Mark Roberts napsal(a):
On Tue, 2008-11-18 at 17:38 +0100, [EMAIL PROTECTED] wrote:
I bet there is no 'critical' length - this is just another case of
index
scan vs. seqscan. The efficiency depends on the size of the table /
row,
amount of data in the table, variability of the column used in the IN
clause, etc.

Splitting the query with 1000 items into 10 separate queries, the
smaller
queries may be faster but the total time consumed may be actually
higher.
Something like

10 * (time of small query) + (time to combine them) > (time of large
query)

If the performance of the 'split' solution is actually better than the
original query, it just means that the planner does not use index scan
when it actually should.

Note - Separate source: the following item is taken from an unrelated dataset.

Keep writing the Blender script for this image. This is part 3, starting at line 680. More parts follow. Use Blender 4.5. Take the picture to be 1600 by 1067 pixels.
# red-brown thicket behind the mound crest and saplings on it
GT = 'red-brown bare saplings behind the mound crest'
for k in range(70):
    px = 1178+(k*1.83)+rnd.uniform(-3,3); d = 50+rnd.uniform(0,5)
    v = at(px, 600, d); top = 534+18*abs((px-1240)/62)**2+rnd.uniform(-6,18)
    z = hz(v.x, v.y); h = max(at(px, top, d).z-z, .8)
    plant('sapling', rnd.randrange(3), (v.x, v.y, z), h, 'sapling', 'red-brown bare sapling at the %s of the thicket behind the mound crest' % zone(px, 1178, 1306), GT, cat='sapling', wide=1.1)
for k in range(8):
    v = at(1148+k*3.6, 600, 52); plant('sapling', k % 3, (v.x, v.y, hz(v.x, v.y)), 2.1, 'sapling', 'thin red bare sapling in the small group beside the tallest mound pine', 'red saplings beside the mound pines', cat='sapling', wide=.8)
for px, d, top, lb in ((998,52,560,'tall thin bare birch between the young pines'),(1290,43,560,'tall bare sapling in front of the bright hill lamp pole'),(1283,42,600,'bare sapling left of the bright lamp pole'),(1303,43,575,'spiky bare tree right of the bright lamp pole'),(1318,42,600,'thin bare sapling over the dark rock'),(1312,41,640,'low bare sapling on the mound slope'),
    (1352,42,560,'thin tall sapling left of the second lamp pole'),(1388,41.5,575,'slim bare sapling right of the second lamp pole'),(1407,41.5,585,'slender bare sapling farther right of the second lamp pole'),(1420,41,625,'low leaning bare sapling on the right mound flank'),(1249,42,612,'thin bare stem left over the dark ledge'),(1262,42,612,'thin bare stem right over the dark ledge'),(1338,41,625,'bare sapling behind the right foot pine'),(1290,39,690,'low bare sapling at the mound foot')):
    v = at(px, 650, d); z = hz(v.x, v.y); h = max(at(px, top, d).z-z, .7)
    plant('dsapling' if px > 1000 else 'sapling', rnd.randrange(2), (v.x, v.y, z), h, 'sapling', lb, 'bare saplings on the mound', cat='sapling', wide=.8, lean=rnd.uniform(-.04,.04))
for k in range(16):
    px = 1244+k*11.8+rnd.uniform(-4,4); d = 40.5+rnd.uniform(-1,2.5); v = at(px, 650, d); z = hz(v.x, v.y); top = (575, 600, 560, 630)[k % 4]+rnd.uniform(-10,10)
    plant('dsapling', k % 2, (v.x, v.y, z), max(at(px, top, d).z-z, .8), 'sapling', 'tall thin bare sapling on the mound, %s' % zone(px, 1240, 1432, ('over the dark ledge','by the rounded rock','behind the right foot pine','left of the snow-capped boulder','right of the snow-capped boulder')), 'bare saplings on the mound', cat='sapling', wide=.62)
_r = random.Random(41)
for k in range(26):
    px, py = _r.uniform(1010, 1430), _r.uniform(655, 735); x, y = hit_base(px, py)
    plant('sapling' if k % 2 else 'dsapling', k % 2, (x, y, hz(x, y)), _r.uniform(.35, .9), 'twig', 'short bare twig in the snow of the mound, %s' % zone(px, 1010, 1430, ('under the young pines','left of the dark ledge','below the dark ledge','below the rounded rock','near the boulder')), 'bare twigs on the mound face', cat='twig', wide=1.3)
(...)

That means that either

(a) the planner is not smart enough
(b) it has not current statistics of the table (run ANALYZE on the
table)
(c) the statistics are not detailed enough (ALTER TABLE ... SET
STATICTICS)
(d) the cost variables are not set properly (do not match the hardware
-
decreate index scan cost / increase seq scan cost)

regards
Tomas

I know that it's much faster (for us) to run many smaller queries than
one large query, and I think that it's primarily because of your reason
a.  Most of our problems come from Pg misunderstanding the results of a
join and making a bad plan decision.  Batching dramatically reduces the
liklihood of this.

As I already said - even the smartest planner won't work without correct input data. Have you tried fixing the points (b), (c) and (d)?

Fixing them might improve the planner performance so that you don't need the batchning at all.